A kingdom in N Sumatra is recorded by the 6th-cent. A.D. Chinese. By the 8th cent. Islam had arrived, and a number of Muslim kingdoms and sultanates were subsequently established in the region. Aceh (Achin) reached the height of its power in the early 17th cent. The Dutch gained control of the coast in 1873 and engaged in a partly successful effort to subdue the interior until c.1910.
Aceh also resisted Indonesian control and in 1959 was designated a special region with autonomy in religion, culture, and education. Late in 1976 the Movement for a Free Aceh (GAM) declared the province independent but was suppressed; guerrilla warfare resumed in the late 1980s and continued through the rest of the century.
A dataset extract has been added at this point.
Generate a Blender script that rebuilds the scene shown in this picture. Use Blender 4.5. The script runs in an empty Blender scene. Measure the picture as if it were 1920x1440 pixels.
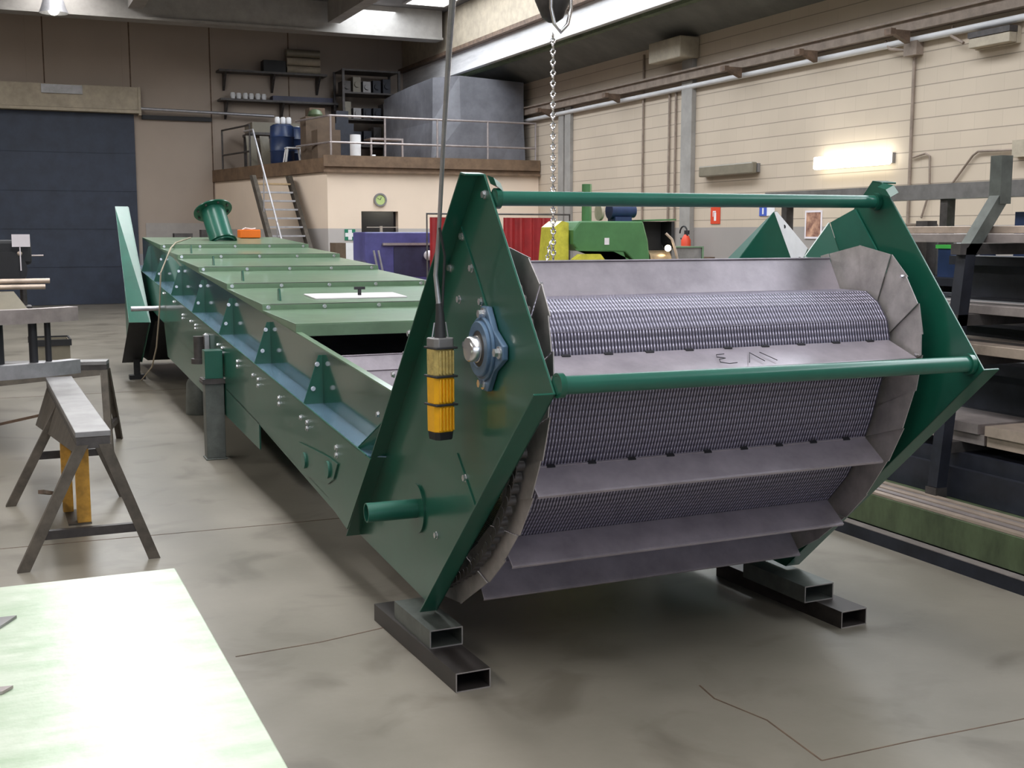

A peace agreement providing for greater Acehnese autonomy was signed in 2002, but with neither side willing to compromise, Indonesia ended the subsequent talks in 2003, imposed martial law (reduced to a state of emergency in 2004 and ended in 2005), and launched new attacks against the rebels.
Many coastal areas in Aceh were devastated by an intense offshore earthquake and resulting tsunami in Dec., 2004; some 166,000 died in the province. In the aftermath, the rebels and government held a series of talks aimed at ending the fighting. A new peace accord, calling for the rebels to disarm, government forces to be reduced, and for local self-government to be established in Aceh, was signed in Aug., 2005. Some 15,000 people are believed to died as a result of the conflict. An autonomy law for Aceh was passed by the Indonesian parliament in 2006, but some Acehnese criticized it for provisions that left the central government with more powers in Aceh than had been envisioned by the peace agreement. In Dec., 2006, Irawandi Yusuf, a former GAM rebel, was elected governor.